The commenter replies:

Was it intended as pre-emptive ethnic cleansing? I wasn’t aware of any suggestion of deporting or removing groups in the US? My comment was that it seems there is a double standard here? If it’s bad for one group to [advance] its ethnic interests by retaining the ethnic status quo,  does that apply for all groups? Take the quotation ““Upon signing the Act, President Calvin Coolidge commented, ‘America must remain American.’ This phrase would become the rallying cry of anti-immigration sentiment until after World War II.” If that is wrong, then what is your view on countries like Japan, or even Netanyahu’s comment…
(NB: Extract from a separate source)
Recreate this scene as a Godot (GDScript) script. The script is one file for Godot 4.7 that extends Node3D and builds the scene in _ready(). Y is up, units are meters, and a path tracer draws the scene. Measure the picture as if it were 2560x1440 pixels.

Well said. In Turner’s fevered mind, the concept that other people have ethnic interests is completely incomprehensible. Not only that, the American desire to retain the ethnic status quo becomes a justification for killing all Jews even though no legislator ever mentioned killing Jews in the Congressional debates, and even though no Jews were ever killed or even deported. The idea that the law was “preemptive ethnic cleansing” is completely bonkers—as if American legislators in 1924 could predict what would happen in Europe in the 1930s and 1940s.

Turner did not make further replies to this commenter, apparently feeling no need to explain how Israel’s attitudes toward immigration can be squared with his indictment of the U.S.

The fact is that Jewish collective memory of the 1924 law is an important component of the hostility of American Jews to the traditional people and culture of America. When Stephen Steinlight sought to change the attitudes of American Jews to be more open to immigration restriction (because he feared Muslim immigration), he necessarily condemned the 1924 law:

[Steinlight’s] animosity toward the restrictionism of 1924-1965 shines through clearly. This ‘pause’ in immigration is perceived as a moral catastrophe. He describes it as ‘evil, xenophobic, anti-Semitic,’ ‘vilely discriminatory,’ a ‘vast moral failure,’ a ‘monstrous policy.’ Jewish interests are his only consideration, while the vast majority of pre-1965 Americans are described as a ‘thoughtless mob’ because they advocate a complete moratorium on immigration.

It seems fair to state that there is a communal Jewish memory about the period of immigration restriction as the high point of American anti-Jewish attitudes. Non-Jews have a difficult time fathoming Jewish communal memory. For strongly identified Jews, the ‘vilely discriminatory’ actions of immigration restrictionists are part of the lachrymose history of the Jewish people. Immigration restriction from 1924-1965 is in the same category as the Roman destruction of the Temple in 70 A.D., the marauding Crusaders of the Middle Ages, the horrors of the Inquisition, the evil of the Russian Czar, and the rationally incomprehensible calamity of Nazism. These events are not just images drawn from the dustbin of history. They are deeply felt images and potent motivators of contemporary behavior. As Michael Walzer (1994, 4) noted, ‘I was taught Jewish history as a long tale of exile and persecution — Holocaust history read backwards.’ From this perspective, the immigration restriction of 1924-1965 is an important part of the Holocaust because it prevented the emigration of Jews who ultimately died in the Holocaust — a point that Steinlight dwells on at length. (See here, p. 6)

And as Walter Benjamin (1968, 262) notes, ‘Hatred and [the] spirit of sacrifice … are nourished by the image of enslaved ancestors rather than that of liberated grandchildren.’

David Turner is clearly of this mindset. Again, it wouldn’t matter if there were a few Jews who felt this way and screamed out their hatred toward the people and culture of the West at the top of their lungs while alone in a closet or staring at the walls of their apartment. But these attitudes are entirely mainstream and permeate the elite media and departments of history and Jewish Studies at elite universities. They are therefore a critical component of the assault on the West being carried out via displacement-level non-White immigration in all Western countries and the destruction of cultural confidence among people of European descent throughout the West.